Cost Per Lead (CPL)
Also known as: CPL, cost per call
Cost per lead (CPL) is the average marketing spend required to generate one lead, calculated by dividing campaign cost by the number of leads (phone calls included) it produced.
Cost per lead (CPL) divides what you spent on a campaign by the number of leads it generated. When phone calls are a major lead source, leaving them out understates your true volume and makes CPL look worse than it is, which is exactly why call attribution matters for the math.
Comparing CPL across channels tells you where the next marketing dollar works hardest. For pay-per-call models, see pay-per-call lead generation.
Frequently asked questions
Why include calls in cost per lead?
If a campaign drives ten calls and two form fills but you only count the forms, its CPL looks five times worse than reality, and you may cut a profitable channel. Folding attributed calls into the denominator gives an honest number for comparing channels.

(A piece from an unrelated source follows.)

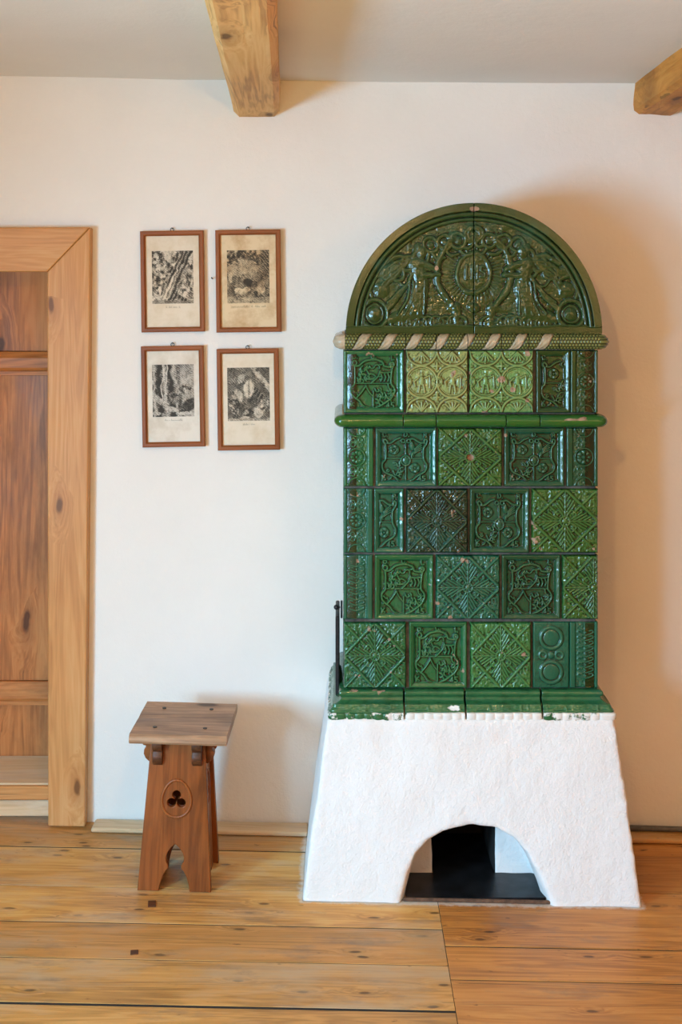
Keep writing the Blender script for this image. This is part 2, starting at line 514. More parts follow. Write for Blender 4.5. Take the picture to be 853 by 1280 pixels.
def board(x0, x1, y0, y1, mat, gap=0.003):
    L, Wd = x1 - x0 - 0.001, y1 - y0 - gap
    xc, yc = (x0 + x1) / 2, (y0 + gap + y1) / 2
    me = cbox(L, Wd, 0.03, 0.0007, 0.0004)
    return link('floorboard', me, M[mat], floor, (xc, yc, floor_z(xc) - 0.0152 - 0.0012 * random.random()), (0, 0.02, 0))


for k in range(len(left) - 1):
    gap = {-1.022: 0.011, -0.188: 0.008, -0.637: 0.0065, -0.817: 0.004}.get(left[k + 1], 0.003)
    board(XL, JX, left[k + 1], left[k], 'floor', gap)
for k in range(len(right) - 1):
    board(JX, XR, right[k + 1], right[k], 'floor_amber', {-0.723: 0.0065, -0.41: 0.006, -0.88: 0.004}.get(right[k + 1], 0.003))

for (px, py, sx_, sy_) in ((190, 1132, .022, .034), (168, 1193, .020, .022)):
    yy = -D0 + F * EYE / (py - HZ)
    xx = (px - CX) / F * (D0 + yy)
    link('plug', cbox(sx_, sy_, .006, .001), M['oak_dark'], floor, (xx, yy, floor_z(xx) - .0016), (0, .02, .15))

# low skirting strips along the back wall
for i, (x0, x1) in enumerate(((-0.785, -0.105), (0.84, XR))):
    xc = (x0 + x1) / 2
    me = cbox(x1 - x0, 0.075, 0.014, 0.004)
    tag(link('baseboard_back', me, M['sill'] if i == 0 else M['floor'], None, (xc, -0.046, floor_z(xc) + 0.008), (0, 0.02, 0)), kind='structure')

# ------------------------------------------------------------------ door with its frame and sill
door = tag(empty('door_1', (-1.3, 0.1, 0)), kind='structure')
dl = Vector((-1.3, 0.1, 0))


def dpart(name, me, mat, loc, rot=(0, 0, 0)):
    return link(name, me, mat, door, Vector(loc) - dl, rot)


def face_frame():
    pass


# mitred frame: right post, lintel, left post (prisms with the mitre cut)
def prism(outline, y0, y1, axis_local, chamfer=0.004):
    """outline (x,z) polygon extruded y0..y1 and re-expressed with local X along the grain."""
    bm = bmesh.new()
    vs = [bm.verts.new((x, y0, z)) for x, z in outline]
    f = bm.faces.new(vs)
    r = bmesh.ops.extrude_face_region(bm, geom=[f])
    for v in [e for e in r['geom'] if isinstance(e, bmesh.types.BMVert)]: v.co.y = y1
    bmesh.ops.recalc_face_normals(bm, faces=bm.faces)
    bmesh.ops.bevel(bm, geom=list(bm.edges), offset=chamfer, segments=2, affect='EDGES', profile=0.5)
    me = bpy.data.meshes.new('prism')
    if axis_local == 'z':      # grain vertical: local X = world Z
        bm.transform(Matrix.Rotation(math.radians(90), 4, 'Y'))
    bm.to_mesh(me); bm.free()
    return me


YP = -0.042
fx0, fx1 = X(59, YP), X(113, YP)
bx0, bx1 = X(60, YP), X(106, YP)
zt, zi = Z(284, YP), Z(340, YP)
lx1 = -1.80            # mirrored left post (outside the frame)
post = prism([(bx0, floor_z(bx0) + 0.001), (bx1, floor_z(bx1) + 0.001), (fx1, zt), (fx0, zi)], YP, 0.0, 'z')
dpart('frame_post', post, M['pine'], (0, 0, 0), (0, math.radians(-90), 0))
lint = prism([(fx0, zi + 0.001), (fx1 - 0.001, zt), (lx1 - 0.12, zt - 0.002), (lx1 + 0.02, zi + 0.001)], YP - 0.001, 0.0, 'x')
dpart('lintel', lint, M['pine'], (0, 0, 0))
post2 = prism([(lx1, floor_z(lx1) + 0.001), (lx1 + 0.02, zi), (lx1 - 0.12, zt), (lx1 - 0.12, floor_z(lx1) + 0.001)], YP, 0.0, 'z')
dpart('frame_post', post2, M['pine'], (0, 0, 0), (0, math.radians(-90), 0))
# inner lining of the opening
YD = 0.245
zs_top = Z(980, 0.0)                 # front edge of the sill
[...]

What is the difference between cost per lead and cost per call?
Cost per call applies the same formula specifically to phone leads: campaign cost divided by qualifying call conversions. Cost per lead is the broader metric covering every lead type, including forms, chats, and calls.
How is cost per lead calculated?
Divide the total cost of a campaign by the number of leads it produced, counting attributed phone calls alongside forms and chats. A 2,000-dollar campaign that generated 40 leads (calls included) has a cost per lead of 50 dollars.
What is a reasonable cost per lead?
It depends on the vertical and the value of a customer — a few dollars for low-ticket consumer offers, well over 100 dollars in legal or B2B. The useful test is CPL against close rate and customer value, not an absolute number; a higher CPL is fine if those leads convert and are worth more.